--- begin SOURCE EXCERPT ---

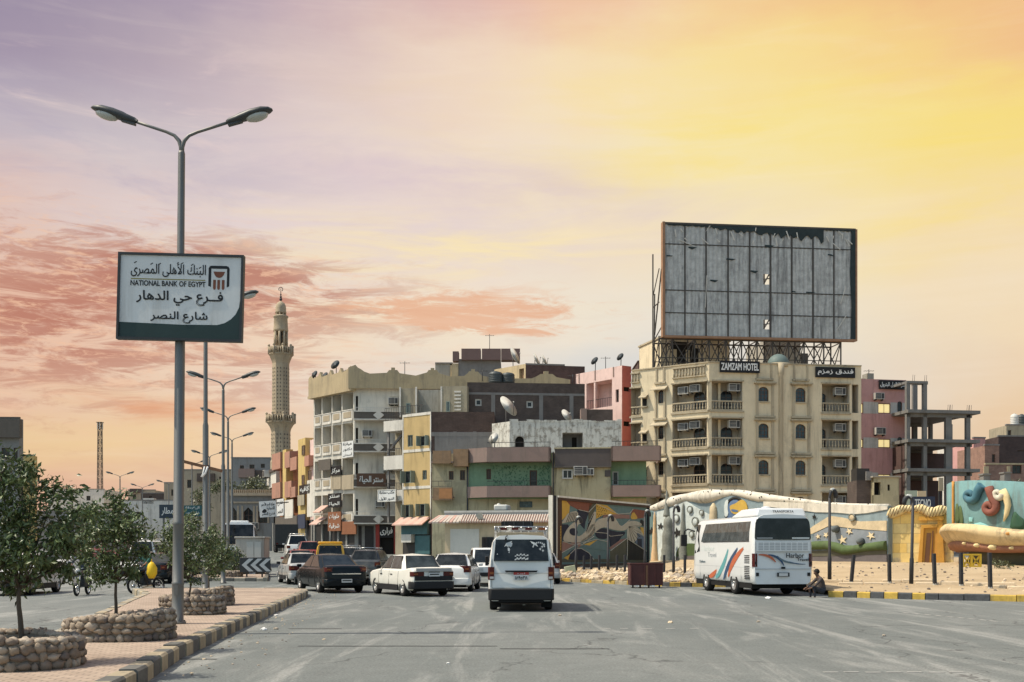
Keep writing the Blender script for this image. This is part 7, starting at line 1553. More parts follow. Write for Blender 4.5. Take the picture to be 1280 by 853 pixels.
x, D = (125-CX)/FP*330, 330; s = D/FP; t = thing('lattice_mast', 'slender steel lattice telecom mast on the left horizon', 'mast', (x, D, zg(D))); z1 = CH+(HY-528)*s; z0 = zg(D); h = z1-z0; mb = MB(); n = 16
for k in range(n):
    za, zb_ = z0+h*k/n, z0+h*(k+1)/n; wa, wb = .78-.3*k/n, .78-.3*(k+1)/n
    for i in range(4):
        q = lambda w, i: Vector((x+(w if i in (0, 1) else -w), D+(w if i in (1, 2) else -w), 0)); a, b = q(wa, i), q(wb, i); a2, b2 = q(wa, (i+1) % 4), q(wb, (i+1) % 4)
        mb.bar((a.x, a.y, za), (b.x, b.y, zb_), .15, 'truss'); mb.bar((a.x, a.y, za), (b2.x, b2.y, zb_), .08, 'truss'); mb.bar((a2.x, a2.y, za), (b.x, b.y, zb_), .08, 'truss'); mb.bar((b.x, b.y, zb_), (b2.x, b2.y, zb_), .08, 'truss')
mb.build('lattice', t); mb = MB(); mb.box(x-.9, x+.9, D-.9, D+.9, z1-.15, z1, 'truss')
for a in range(6): mb.box(x+.8*cos(a)-.12, x+.8*cos(a)+.12, D+.8*sin(a)-.12, D+.8*sin(a)+.12, z1-2.2, z1-.1, 'unit_white')
mb.build('antenna', t)
# ================================================================== vehicles
paint('paint_white', (.66, .66, .63), .5, .3, .22); paint('paint_cream', (.68, .665, .60), .4, .35, .22); paint('paint_black', (.006, .009, .011), .1, .2, .008); paint('paint_silver', (.34, .34, .33), .6, .3, .3); paint('paint_red', (.22, .03, .025), .6, .3, .3); paint('paint_yellow', (.62, .33, .012), .6, .3, .2); paint('paint_bus', (.68, .69, .68), .5, .28, .18); paint('paint_teal', (.16, .24, .26), .4, .4, .35); paint('paint_dark', (.03, .035, .04), .6, .35, .35)
mat('tyre', (.016, .016, .016), .85, .3, 8); mat('rim_steel', (.34, .34, .33), .35, .2, 6, metal=.6); mat('trim_black', (.016, .016, .017), .65, .2, 5); mat('lens_red', (.07, .009, .009), .2, .2, 6); mat('lens_amber', (.20, .06, .02), .2, .2, 6); mat('lens_clear', (.45, .45, .43), .15, .2, 6); mat('plate_white', (.55, .55, .53), .5, .1, 5); mat('plate_red', (.35, .05, .04), .5, .1, 5); mat('chrome', (.55, .55, .54), .2, .1, 5, metal=.9); mat('under', (.01, .01, .01), .95, .2, 3)
glass('car_glass', (.006, .008, .009), .05); glass('car_glass_grey', (.03, .036, .037), .06); glass('bus_glass', (.035, .045, .048), .08)
def loft(mb, secs, m):
    """secs: list of (y or function of z, half outline from bottom centre to top centre)."""
    rings = []
    for y, half in secs:
        f = y if callable(y) else (lambda z, y=y: y)
        full = [(x, z) for x, z in half]+[(-x, z) for x, z in reversed(half) if x > 1e-6]
        rings.append([(x, f(z), z) for x, z in full])
    k = len(rings[0]); vs = [p for r in rings for p in r]
    fs = [(i*k+j, (i+1)*k+j, (i+1)*k+(j+1) % k, i*k+(j+1) % k) for i in range(len(rings)-1) for j in range(k)]
    mb.add(vs, fs, m, True); b = len(mb.v)-len(vs); mi = mb.mi(m)
    mb.f.append([b+j for j in range(k)]); mb.m.append(mi); mb.s.append(False)
    mb.f.append([b+(len(rings)-1)*k+j for j in reversed(range(k))]); mb.m.append(mi); mb.s.append(False)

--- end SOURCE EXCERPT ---

TASK OBJECTIVE: Extract the full listing exactly, with the pictures left out.

THE OUTPUT:
Keep writing the Blender script for this image. This is part 7, starting at line 1553. More parts follow. Write for Blender 4.5. Take the picture to be 1280 by 853 pixels.
x, D = (125-CX)/FP*330, 330; s = D/FP; t = thing('lattice_mast', 'slender steel lattice telecom mast on the left horizon', 'mast', (x, D, zg(D))); z1 = CH+(HY-528)*s; z0 = zg(D); h = z1-z0; mb = MB(); n = 16
for k in range(n):
    za, zb_ = z0+h*k/n, z0+h*(k+1)/n; wa, wb = .78-.3*k/n, .78-.3*(k+1)/n
    for i in range(4):
        q = lambda w, i: Vector((x+(w if i in (0, 1) else -w), D+(w if i in (1, 2) else -w), 0)); a, b = q(wa, i), q(wb, i); a2, b2 = q(wa, (i+1) % 4), q(wb, (i+1) % 4)
        mb.bar((a.x, a.y, za), (b.x, b.y, zb_), .15, 'truss'); mb.bar((a.x, a.y, za), (b2.x, b2.y, zb_), .08, 'truss'); mb.bar((a2.x, a2.y, za), (b.x, b.y, zb_), .08, 'truss'); mb.bar((b.x, b.y, zb_), (b2.x, b2.y, zb_), .08, 'truss')
mb.build('lattice', t); mb = MB(); mb.box(x-.9, x+.9, D-.9, D+.9, z1-.15, z1, 'truss')
for a in range(6): mb.box(x+.8*cos(a)-.12, x+.8*cos(a)+.12, D+.8*sin(a)-.12, D+.8*sin(a)+.12, z1-2.2, z1-.1, 'unit_white')
mb.build('antenna', t)
# ================================================================== vehicles
paint('paint_white', (.66, .66, .63), .5, .3, .22); paint('paint_cream', (.68, .665, .60), .4, .35, .22); paint('paint_black', (.006, .009, .011), .1, .2, .008); paint('paint_silver', (.34, .34, .33), .6, .3, .3); paint('paint_red', (.22, .03, .025), .6, .3, .3); paint('paint_yellow', (.62, .33, .012), .6, .3, .2); paint('paint_bus', (.68, .69, .68), .5, .28, .18); paint('paint_teal', (.16, .24, .26), .4, .4, .35); paint('paint_dark', (.03, .035, .04), .6, .35, .35)
mat('tyre', (.016, .016, .016), .85, .3, 8); mat('rim_steel', (.34, .34, .33), .35, .2, 6, metal=.6); mat('trim_black', (.016, .016, .017), .65, .2, 5); mat('lens_red', (.07, .009, .009), .2, .2, 6); mat('lens_amber', (.20, .06, .02), .2, .2, 6); mat('lens_clear', (.45, .45, .43), .15, .2, 6); mat('plate_white', (.55, .55, .53), .5, .1, 5); mat('plate_red', (.35, .05, .04), .5, .1, 5); mat('chrome', (.55, .55, .54), .2, .1, 5, metal=.9); mat('under', (.01, .01, .01), .95, .2, 3)
glass('car_glass', (.006, .008, .009), .05); glass('car_glass_grey', (.03, .036, .037), .06); glass('bus_glass', (.035, .045, .048), .08)
def loft(mb, secs, m):
    """secs: list of (y or function of z, half outline from bottom centre to top centre)."""
    rings = []
    for y, half in secs:
        f = y if callable(y) else (lambda z, y=y: y)
        full = [(x, z) for x, z in half]+[(-x, z) for x, z in reversed(half) if x > 1e-6]
        rings.append([(x, f(z), z) for x, z in full])
    k = len(rings[0]); vs = [p for r in rings for p in r]
    fs = [(i*k+j, (i+1)*k+j, (i+1)*k+(j+1) % k, i*k+(j+1) % k) for i in range(len(rings)-1) for j in range(k)]
    mb.add(vs, fs, m, True); b = len(mb.v)-len(vs); mi = mb.mi(m)
    mb.f.append([b+j for j in range(k)]); mb.m.append(mi); mb.s.append(False)
    mb.f.append([b+(len(rings)-1)*k+j for j in reversed(range(k))]); mb.m.append(mi); mb.s.append(False)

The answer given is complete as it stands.